Report from the 2015 Pebble Beach Concours d’Elegance
For car fans, there is no more prestigious show than the Pebble Beach Concours d’Elegance. Each August, some 200 automobiles and 15,000 people gather on the 18th fairway at the Pebble Beach Golf Links to honor the most beautiful automobiles ever built. We were honored to be among them, with our 1929 Packard Model 626 Speedster, on August 16.
Specific makes and models are honored each year, and 2015 had the spotlight focused on Pope, duPont, Ferrari (in particular, Ferraris that competed in the Pebble Beach road races of the 1950s), Lincoln Continental (celebrating its 75th anniversary) and Mercury custom cars, among others.

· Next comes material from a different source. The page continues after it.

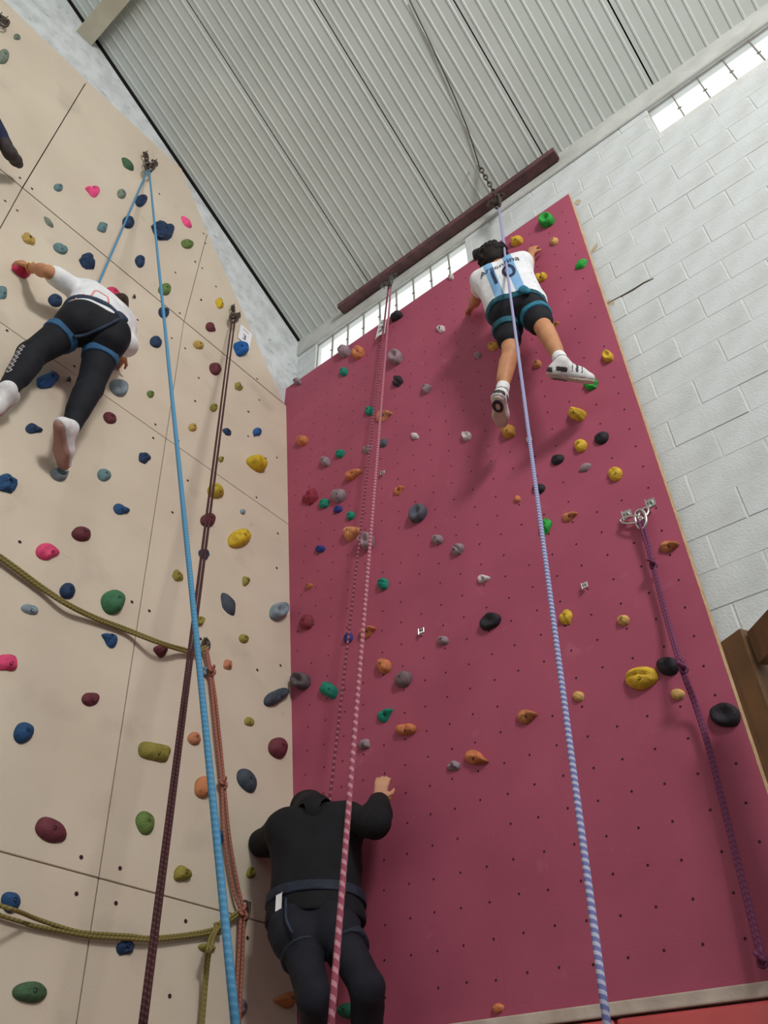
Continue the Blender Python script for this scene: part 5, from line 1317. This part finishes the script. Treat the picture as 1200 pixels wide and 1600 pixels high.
# strap from the belt across the seat, and the belt knot
camv = np.array(cam.matrix_world.translation); below = unit(J['pel'] - camv)
R = g.on_back(leggings, [(q.x, q.y) for q in catmull([(x, y, 0) for x, y in [(0.11, 0.489), (0.084, 0.312), (0.042, 0.072), (-0.001, -0.154), (-0.036, -0.306), (-0.077, -0.431)]], 4)], (J['pel'], g.rt, g.up), .012, below)
V, F, UV = tube_geo([p - Vector(J['pel']) for p in R], .010, 8)
link('harness_strap', mesh_data('harness_strap', V, F, M_NAVYH, True, UV), g.root)
kp = np.array(R[0]); f = Field([kp], .006, .09); f.cone(kp - g.rt * .02, kp + g.rt * .025, .026, .020, .02); f.cone(kp, kp - g.up * .05, .018, .014, .02); field_obj('belt_knot', f, M_NAVYH, g.root)
# coral line drawing round the lower back of the shirt
R = g.on_back(tee, [(q.x, q.y) for q in catmull([(x, y, 0) for x, y in [(-0.166, 0.152), (-0.163, 0.282), (-0.14, 0.404), (-0.112, 0.431), (-0.097, 0.511), (-0.096, 0.61), (-0.08, 0.667), (-0.033, 0.68), (-0.008, 0.676), (0.009, 0.591)]], 4)], (J['pel'], g.rt, g.up), .003, below)
V, F, UV = tube_geo([p - Vector(J['pel']) for p in R], .006, 6)
link('coral_print', mesh_data('coral_print', V, F, M_PINKPRINT, True, UV), g.root)
# pale chain of squares printed on the outer left calf
kn, an = J['knL'], J['anL']; ax = unit(an - kn)
sidev = unit(np.cross(ax, -g.fw)); sidev = sidev * (1 if sidev @ g.rt < 0 else -1)
vd = unit(-(-g.fw * .6 + sidev * .8)); ex = unit(np.cross(ax, vd)); 
V = []; F = []
for i in range(7):
    c0_ = .06 + i * .038
    for (s0, s1) in ((.022, .011),):
        bq = len(V)
        ring = [(-1, 0), (0, -1), (1, 0), (0, 1)]
        for (u, w) in ring: V.append((u * s0, c0_ + w * s0 * 1.05))
        for (u, w) in ring: V.append((u * s1, c0_ + w * s1 * 1.05))
        for k in range(4): F.append((bq + k, bq + (k + 1) % 4, bq + 4 + (k + 1) % 4, bq + 4 + k))
g.print_on(leggings, 'calf_print', V, F, (kn, ex, ax), M_GREYPRINT, .004, vd)
for a in 'LR':
    g.shoe(a, M_SHOEW, M_SOLEP, .18)
    d, dn, sd, an = g.footframe(a); kn = J['kn' + a]; ax = unit(an - kn)
c, hu, hf, hr = g.headframe()
f = Field([c], .007, .24)
f.ell(c + hu * .022 - hf * .014, (hr, hf, hu), (.088, .102, .102), .02); f.cone(c - hf * .10 + hu * .03, c - hf * .11 - hu * .02, .038, .03, .03)
f.cut(c + hf * .045 - hu * .02, unit(hf - .5 * hu), .0)
field_obj('hair', f, M_BROWNHAIR, g.root)
# bracelet
w0 = J['wrL']; dx = unit(J['wrL'] - J['elL']); s1 = unit(np.cross(dx, g.fw)); s2 = np.cross(dx, s1)
V, F = ring_geo(w0 - dx * .012, s1, s2, .034, .034, .004, 18)
link('bracelet', mesh_data('bracelet', [Vector(p) - Vector(J['pel']) for p in V], F, new_mat('gold', (220, 180, 110), .3, .5, 1.0)), g.root)

# ---- black-clad climber at the bottom
k = Person(POSES['blk'], 1.03, 'climber in black hooded jacket and dark trousers at the foot of the wall corner', SKIN, fat=.84)
J = k.J
k.body(None); k.face()
f = Field(k.pts, .009)
k.torso(f, .034)
for a in 'LR': k.arm(f, a, 0, 1.93, .026)
c, hu, hf, hr = k.headframe()
f.cone(J['neck'] - k.up * .03 - k.fw * .05 - k.rt * .07, J['neck'] - k.up * .03 - k.fw * .05 + k.rt * .07, .062, .062, .03)
f.cut(J['pel'], -k.hup)
f.ripple(.006, 18, 9)
field_obj('jacket', f, M_BLACKJ, k.root)
f = Field([c], .008, .26)
f.ell(c + hu * .02 - hf * .02, (hr, hf, hu), (.108, .122, .118), .02)
f.cone(c - hf * .07 - hu * .03, J['neck'] - k.fw * .06, .085, .10, .04)
f.cut(c + hf * .07, unit(hf - .2 * hu), .0)
f.ripple(.004, 30, 4)
field_obj('hood', f, M_BLACKJ, k.root)
f = Field(k.pts, .009)
f.cone(J['hipL'], J['hipR'], .118, .118, .04); f.cone(J['pel'], J['pel'] + k.up * .10, .118, .112, .04, 0, (k.fw, 1.1))
k.glutes(f, .022)
for a in 'LR': k.leg(f, a, 0, 1.9, .016)
f.ripple(.004, 20, 6)
field_obj('trousers', f, M_PANTS, k.root)
k.band(lambda f, gr: k.torso(f, gr), J['pel'] + k.hup * .105, k.hup, .024, M_DARKH, 'waist_belt', .046)
for a in 'LR':
    ax = unit(J['kn' + a] - J['hip' + a])
    k.band(lambda f, gr, a=a: k.leg(f, a, 0, .9, gr), J['hip' + a] + ax * .17, ax, .022, M_DARKH, 'leg_loop', .034)
    k.shoe(a, M_BLACKF, M_SHOEG, .18)
bt = [o for o in k.root.children if o.name.startswith('trousers')][0]
V = []; q = [(-.12, .09), (-.11, .02), (-.10, -.06), (-.07, -.12)]
R = k.on_back(bt, [(p.x, p.y) for p in catmull([(x, y, 0) for x, y in q], 5)], (J['pel'], k.rt, k.up), .02)
V, F, UV = tube_geo([p - Vector(J['pel']) for p in R], .006, 6)
link('gear_cord', mesh_data('gear_cord', V, F, M_NAVYH, True, UV), k.root)
jk = [o for o in k.root.children if o.name.startswith('jacket')][0]
R = k.on_back(jk, [(-.165, .10), (-.135, .10), (-.135, .02), (-.165, .02)], (J['pel'], k.rt, k.up), .012)
link('white_label', mesh_data('white_label', [p - Vector(J['pel']) for p in R], [(0, 1, 2, 3)], M_PAPER, False), k.root)

# ---- climber mostly outside the frame at the top left
h = Person(POSES['leg'], .95, 'climber mostly outside the frame, only a dark-jeaned lower leg showing at top left', SKIN, .010)
J = h.J
h.body(None); h.face()
f = Field(h.pts, .010)
h.torso(f, .022)
for a in 'LR': h.arm(f, a, 0, .8, .022)
f.cut(J['pel'] + h.up * .0, -h.up); f.ripple(.004, 20, 12)
field_obj('t_shirt', f, M_NAVYH, h.root)
f = Field(h.pts, .009)
f.cone(J['hipL'], J['hipR'], .112, .112, .04)
h.glutes(f, .02)
for a in 'LR': h.leg(f, a, 0, 1.86, .014)
field_obj('jeans', f, M_DENIM, h.root)
for a in 'LR':
    d, dn, sd, an = h.footframe(a)
    f = Field([an, J['to' + a]], .007, .14)
    f.cone(an - dn * .05, an + dn * .015, .046, .043, .02); f.cone(an + dn * .015 - d * .025, an + d * .09 + dn * .03, .041, .037, .03); f.cone(an + d * .09 + dn * .03, an + d * .155 + dn * .035, .037, .030, .03)
    field_obj('sock', f, M_SOCKD, h.root)
c, hu, hf, hr = h.headframe()
f = Field([c], .008, .24)
f.ell(c + hu * .022 - hf * .014, (hr, hf, hu), (.090, .104, .104), .02); f.cut(c + hf * .045 - hu * .02, unit(hf - .5 * hu), .0)
field_obj('hair', f, M_HAIR, h.root)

It was a somewhat eclectic group of featured cars that suggests Pebble’s widening circle of interests.
Long-time followers of the Pebble Beach Concours d’Elegance know that, for most of its 65 years, the show concentrated on sophisticated foreign cars, exotic racers, and high-status American makes like Packard and Duesenberg. Sure, you’d find Cadillacs and Lincolns, but Pebble Beach was not the place to look for Chevrolets and Fords. And most of the cars – certainly the big prize winners – were pre-World War II. But change is afoot. The car enthusiast world collectively gasped last year when a 1954 model (albeit a Ferrari) won Best in Show. This year brought a similar shock when Ford Mustangs joined the show. Granted, these weren’t everyday ponies but comparably rare Shelby GT350s. Still, this was big news that speaks to shifting demographics in the car collecting hobby. Conventional wisdom says that collectors go after the cars they loved as teenagers. For the Greatest Generation, these were pre-war classics like Cords and the aforementioned Duesys. With Baby Boomers now driving the hobby, 1950s-60s racing Ferraris and American muscle cars are among the hot buys. It was inevitable that they’d find their way to the 18th fairway. Eight GT350s were on hand this year to mark the model’s 50th anniversary.
It’s a similar story with the Mercury Customs (like ours). While undoubtedly works of art, these chopped and dropped “lead sleds” are of a very different aesthetic sensibility than, say, a 1929 Bentley. Again, it’s a case of changing participants and audiences. Pebble Beach assembled seven Mercury cars for this year’s show – including the actual 1949 model driven by James Dean in Rebel Without a Cause, courtesy of the National Automobile Museum in Reno, Nevada.
The Pebble Beach Concours d’Elegance is the capstone to a week of auto-related events throughout California’s Monterey Peninsula. We also had an opportunity to visit The Quail, where über-exotics like Bugatti and Maserati reign supreme, with a healthy dose of racing motorcycles this year, too. The highlight of the August 14 event – or, at least, the loudest part – was the arrival of some of those Shelby GT350s. A large contingent of the super-’Stangs made their way down from Mazda Raceway Laguna Seca (where they were, in fact, racing in the Rolex Monterey Motorsports Reunion) to wow the crowd. Also generating buzz was Ford’s prototype GT car, the latest version of its legendary GT40, set to race at Le Mans in 2016.
It was another terrific year at what is arguably the world's greatest car show. We were thrilled to be a part of it. And this year's Best in Show winner? It was a comfortably traditional 1924 Isotta Fraschini Tipo 8A. At least the winner's circle is back to normal.
Matt Anderson is Curator of Transportation at The Henry Ford.